1,000,000 strips of tissue paper.

500,000 e-mails.

900 stickers.

500 markers. 

250 pencils.

200 lanyards.

180 t-shirts.

165 paint brushes.

80 bowls of glue.

40 drumsticks.

25 journals.

14 construction paper “chains”

10 trips to Sonic.

1 year of planning and praying.

The planning and worrying. The praying and cutting. The painting and hammering. The setting up and the tearing down. The million pieces of tissue paper glued to the concrete floor. The brand new pedicure now splattered with Kilz primer. The t-shirts carefully designed, printed, labeled and sorted and then sweated in with sweet service to our God. The eight or so thawed gallons of ice cream dripping down the Learning Center freezer. One humble leader willing to clean it up. His wife who stacks chairs and submits to her Father. We would do all this and more for one lost sheep to find her way home. We do it because Our Father said He would do it. Only He said He would lay down His life for one lost sheep. 

It all boils down to a question I saw scribbled in a sketch book by a sage 12-year-old boy. “God, how did you let Jesus die on the cross and not help him?”

How?

How?

Are we really worth that? I did not ascribe that worth, He did. Adonai. Jehovah Raah. Immanuel. Jehovah Tskidenu. 

Later Friday night, I sat in the audience as 140 children under twelve lead me in a worship experience that must have bounced off the gates of Heaven itself. A little angelic blonde girl aptly named Summer danced before me. She personified worship and playing before God and resting in His Sovereignty. 

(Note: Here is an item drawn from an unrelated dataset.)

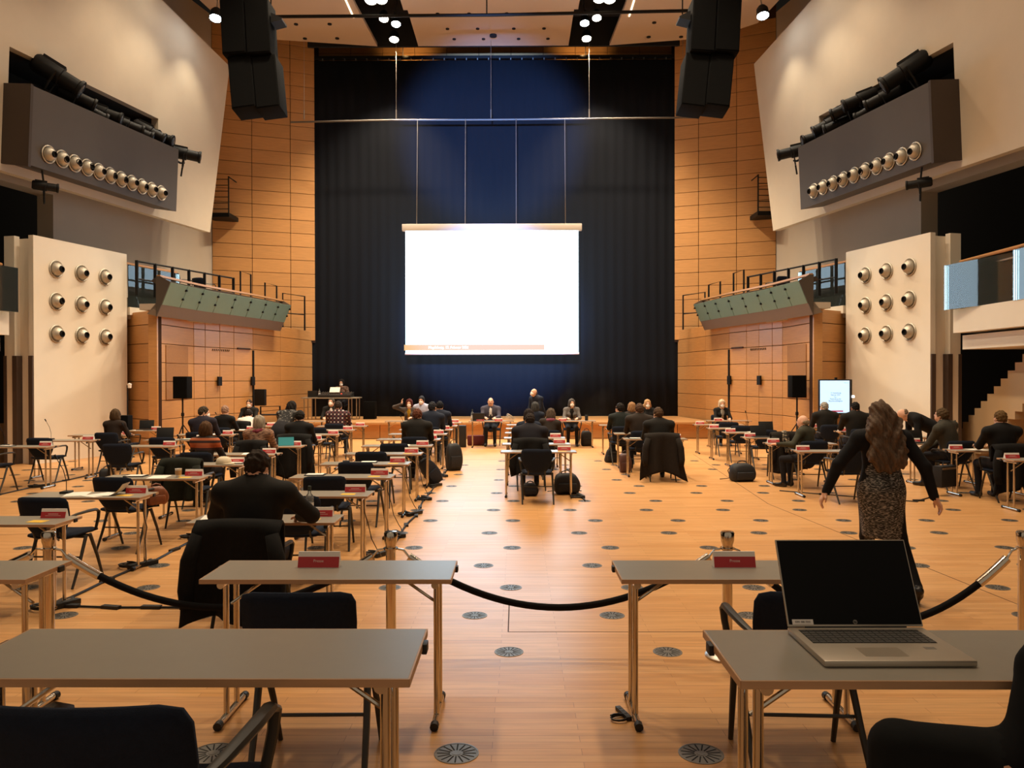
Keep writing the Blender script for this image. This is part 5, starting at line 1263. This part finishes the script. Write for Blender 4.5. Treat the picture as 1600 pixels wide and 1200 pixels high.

I mused... Is there any joy greater to our Lord than seeing a child break out in unabashed worship? Is there anything that pleases Him more than 140 children singing His Name in praise? Is there any higher calling than to simply be a vessel for His Spirit to fuel these children?

What will this generation of deep thinkers and passionate lovers accomplish? 

I cannot fathom it. I am changed to have been a part of seeing them worship our God this week at e-camp.